A typical dispatch table is an array of subroutine references. The following example shows %options as a dispatch table that maps a set of command-line options to different subroutines:

%options = (       # For each option, call appropriate subroutine.
   "-h"         => \&help,
   "-f"         => sub {$askNoQuestions = 1},
   "-r"         => sub {$recursive = 1},
   "_default_"  => \&default,
);

ProcessArgs (\@ARGV, \%options); # Pass both as references

Some of these references in this code are to named subroutines. Others don’t do much, so it is just simpler to code them as inline, anonymous subroutines. ProcessArgs can now be written in a very generic way. It takes two arguments: a reference to an array that it parses and a mapping of options that it refers to while processing the array. For each option, it calls the appropriate “mapped” function, and if an invalid flag is supplied in @ARGV, it calls the function corresponding to the string _default_.

ProcessArgs is shown in Example 4.1.

ProcessArgs (\@ARGV, \%options); # Pass both as references
sub ProcessArgs {
    # Notice the notation: rl = ref. to array, rh = ref. to hash
    my ($rlArgs, $rhOptions) = @_;
    foreach $arg (@$rlArgs) {
        if (exists $rhOptions->{$arg}) {
            # The value must be a reference to a subroutine
            $rsub = $rhOptions->{$arg};
            &$rsub();   # Call it.
        } else {        #option does not exist.
            if (exists $rhOptions->{"_default_"}) {
                &{$rhOptions{"_default_"}};
            }
        }
    }
}

You can omit one step by using the block form of dereferencing (hark back to Section 1.2.5 in Chapter 1), like this:

if (exists $rhOptions->{$arg}) {
    &{$rhOptions->{$arg}}(); # Dereference and call sub in one shot
}

I prefer the more verbose version for its readability.

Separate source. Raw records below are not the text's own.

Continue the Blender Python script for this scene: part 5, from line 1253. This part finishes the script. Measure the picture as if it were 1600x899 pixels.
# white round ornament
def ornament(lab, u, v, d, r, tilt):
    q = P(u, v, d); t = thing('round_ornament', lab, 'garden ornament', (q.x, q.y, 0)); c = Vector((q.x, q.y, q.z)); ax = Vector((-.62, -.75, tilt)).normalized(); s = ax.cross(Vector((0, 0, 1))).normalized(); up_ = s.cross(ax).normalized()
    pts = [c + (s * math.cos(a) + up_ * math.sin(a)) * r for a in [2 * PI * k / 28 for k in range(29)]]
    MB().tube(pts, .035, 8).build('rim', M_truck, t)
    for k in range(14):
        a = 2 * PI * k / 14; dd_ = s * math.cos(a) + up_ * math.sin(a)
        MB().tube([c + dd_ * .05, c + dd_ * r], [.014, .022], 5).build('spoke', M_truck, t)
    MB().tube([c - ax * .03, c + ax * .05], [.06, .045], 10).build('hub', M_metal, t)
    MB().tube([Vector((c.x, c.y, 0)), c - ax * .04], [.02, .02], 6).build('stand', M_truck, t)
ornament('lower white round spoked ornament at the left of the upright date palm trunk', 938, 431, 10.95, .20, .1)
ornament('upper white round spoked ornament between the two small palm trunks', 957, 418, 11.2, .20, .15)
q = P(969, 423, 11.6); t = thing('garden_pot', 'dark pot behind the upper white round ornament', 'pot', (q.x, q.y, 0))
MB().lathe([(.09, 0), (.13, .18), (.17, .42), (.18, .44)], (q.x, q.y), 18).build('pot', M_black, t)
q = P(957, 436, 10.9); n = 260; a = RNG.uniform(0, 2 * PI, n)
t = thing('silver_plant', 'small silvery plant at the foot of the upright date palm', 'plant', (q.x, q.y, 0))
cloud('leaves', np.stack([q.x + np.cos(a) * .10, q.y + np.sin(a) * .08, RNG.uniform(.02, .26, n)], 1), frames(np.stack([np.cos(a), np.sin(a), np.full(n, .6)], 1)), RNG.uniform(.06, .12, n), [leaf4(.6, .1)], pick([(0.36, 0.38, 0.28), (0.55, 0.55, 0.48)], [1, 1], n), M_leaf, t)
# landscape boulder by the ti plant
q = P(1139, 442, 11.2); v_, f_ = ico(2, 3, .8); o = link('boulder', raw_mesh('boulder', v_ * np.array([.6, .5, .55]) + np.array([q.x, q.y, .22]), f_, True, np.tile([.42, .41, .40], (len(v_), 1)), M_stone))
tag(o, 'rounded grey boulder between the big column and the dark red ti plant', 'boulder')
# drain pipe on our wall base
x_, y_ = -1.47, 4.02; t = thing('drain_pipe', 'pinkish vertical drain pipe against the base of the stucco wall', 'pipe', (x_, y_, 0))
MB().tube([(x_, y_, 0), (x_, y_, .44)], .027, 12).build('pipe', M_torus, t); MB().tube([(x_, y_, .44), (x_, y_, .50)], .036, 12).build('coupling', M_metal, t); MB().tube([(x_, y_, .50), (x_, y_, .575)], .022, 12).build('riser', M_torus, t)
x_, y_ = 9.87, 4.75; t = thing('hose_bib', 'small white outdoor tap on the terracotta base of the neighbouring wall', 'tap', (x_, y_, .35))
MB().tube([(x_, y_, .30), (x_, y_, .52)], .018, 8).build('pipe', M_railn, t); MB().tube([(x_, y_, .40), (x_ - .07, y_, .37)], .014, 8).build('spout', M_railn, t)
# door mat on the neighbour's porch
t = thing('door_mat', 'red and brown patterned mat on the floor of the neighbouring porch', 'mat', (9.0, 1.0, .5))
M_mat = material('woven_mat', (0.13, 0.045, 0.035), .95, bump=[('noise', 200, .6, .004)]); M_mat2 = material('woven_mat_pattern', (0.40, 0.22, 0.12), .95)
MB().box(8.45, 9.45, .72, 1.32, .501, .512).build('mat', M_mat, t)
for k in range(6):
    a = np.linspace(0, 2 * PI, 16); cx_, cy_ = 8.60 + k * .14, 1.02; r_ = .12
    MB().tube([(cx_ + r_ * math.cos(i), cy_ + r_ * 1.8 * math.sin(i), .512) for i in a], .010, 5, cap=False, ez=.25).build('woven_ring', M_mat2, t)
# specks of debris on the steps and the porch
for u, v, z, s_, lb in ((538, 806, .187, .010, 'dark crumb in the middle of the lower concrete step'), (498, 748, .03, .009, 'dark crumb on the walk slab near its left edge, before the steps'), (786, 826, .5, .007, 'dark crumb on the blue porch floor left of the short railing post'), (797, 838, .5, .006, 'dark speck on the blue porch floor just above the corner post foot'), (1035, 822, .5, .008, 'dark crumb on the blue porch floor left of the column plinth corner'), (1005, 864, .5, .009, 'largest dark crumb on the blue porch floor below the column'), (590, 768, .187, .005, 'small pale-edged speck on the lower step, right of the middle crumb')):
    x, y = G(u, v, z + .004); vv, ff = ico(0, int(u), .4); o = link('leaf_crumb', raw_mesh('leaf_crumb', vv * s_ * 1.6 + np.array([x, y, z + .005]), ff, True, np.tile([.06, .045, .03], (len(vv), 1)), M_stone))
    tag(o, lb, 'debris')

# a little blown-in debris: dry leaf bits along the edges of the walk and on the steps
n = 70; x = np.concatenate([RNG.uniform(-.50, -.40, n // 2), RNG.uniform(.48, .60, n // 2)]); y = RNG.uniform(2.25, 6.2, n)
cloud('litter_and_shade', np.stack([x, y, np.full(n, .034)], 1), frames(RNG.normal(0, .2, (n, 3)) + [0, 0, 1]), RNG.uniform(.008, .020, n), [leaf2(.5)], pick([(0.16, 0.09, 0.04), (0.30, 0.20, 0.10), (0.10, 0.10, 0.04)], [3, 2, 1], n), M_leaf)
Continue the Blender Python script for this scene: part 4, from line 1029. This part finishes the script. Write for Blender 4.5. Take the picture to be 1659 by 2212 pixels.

Usually, a program works by calling functions implemented by the operating system, not vice versa. An exception to this rule is when the operating system has an urgent message to deliver to the program. In many operating systems, the delivery is accomplished by means of signals. A signal might be issued, for example, when a user presses Ctrl-C, when a floating-point exception is trapped by the hardware, or when a child process dies. You can specify a function to be called whenever a signal is delivered to your program. This allows you to take appropriate action. A Ctrl-C handler, for example, might perform clean-up before exiting. A floating-point exception handler might set an error flag and resume normal operation.

Perl provides a convenient way to specify signal handlers for each type of signal. There’s a special variable called %SIG whose keys are the names of signals, and its values correspond to subroutine names or references, which are called for the corresponding signal.

sub ctrl_c_handler  {
        print "Ctrl C pressed \n";
}
$SIG {"INT"} = \&ctrl_c_handler;  # "INT" indicates  "Interrupt" 
                                  # signal.

Here, the word INT is a special string that signifies keyboard interrupts with Ctrl-C. Your operating system’s documentation for signals will tell you the names of signals that might be sent to your program or script. In fact, you can get this information from Perl also by asking it to print out some of its configuration information:

use Config; # Load the Config module
print $Config{sig_name};

When you assign values to %SIG, Perl also allows you to give the name of the subroutine, so you don’t have to give it a subroutine reference:

$SIG {"INT"} = 'ctrl_c_handler';  # Name of the subroutine passed.

Incidentally, signal handlers are fraught with peril. Perl internally uses C library functions such as malloc, which are not reentrant. If a signal handler is triggered just when such a function is being called and the signal handler also happens to call the same function, the function gets totally confused and is likely to crash the program. This behavior is even more insidious at the script level, because you have no idea when Perl might call malloc. (Chapter 20, should give you a very good idea.) The moral of the story is that you should attempt to do the least possible work in a signal handler, such as set a previously defined global variable to true, and check this variable’s value in the code outside.

Suppose we want to plot a variety of functions, of the general type:

y = f(x)

where f(x) is a function that takes a number as an argument and returns another number. Examples include sin(x), cos(x), and sqrt(x). But in addition to such simple examples, we would like to be able to plot arbitrarily complex expressions such as

y = sin(2x) + cos2(x);

It is easy to develop a subroutine plot that can plot this expression in the range to 2π:

$PI = 3.1415927;
$rs = sub {                           # Anonymous subroutine
    my($x) = @_;
    return sin (2*$x) + cos($x) ** 2; # Function to be plotted
};
plot ($rs, 0, 2 * $PI, 0.01);

This is an example of a higher-order procedure that takes (a reference to) another user-defined subroutine as an input parameter and calls it one or more times. sort is an example of a built-in higher-order procedure; the difference is that it takes subroutine names, not references.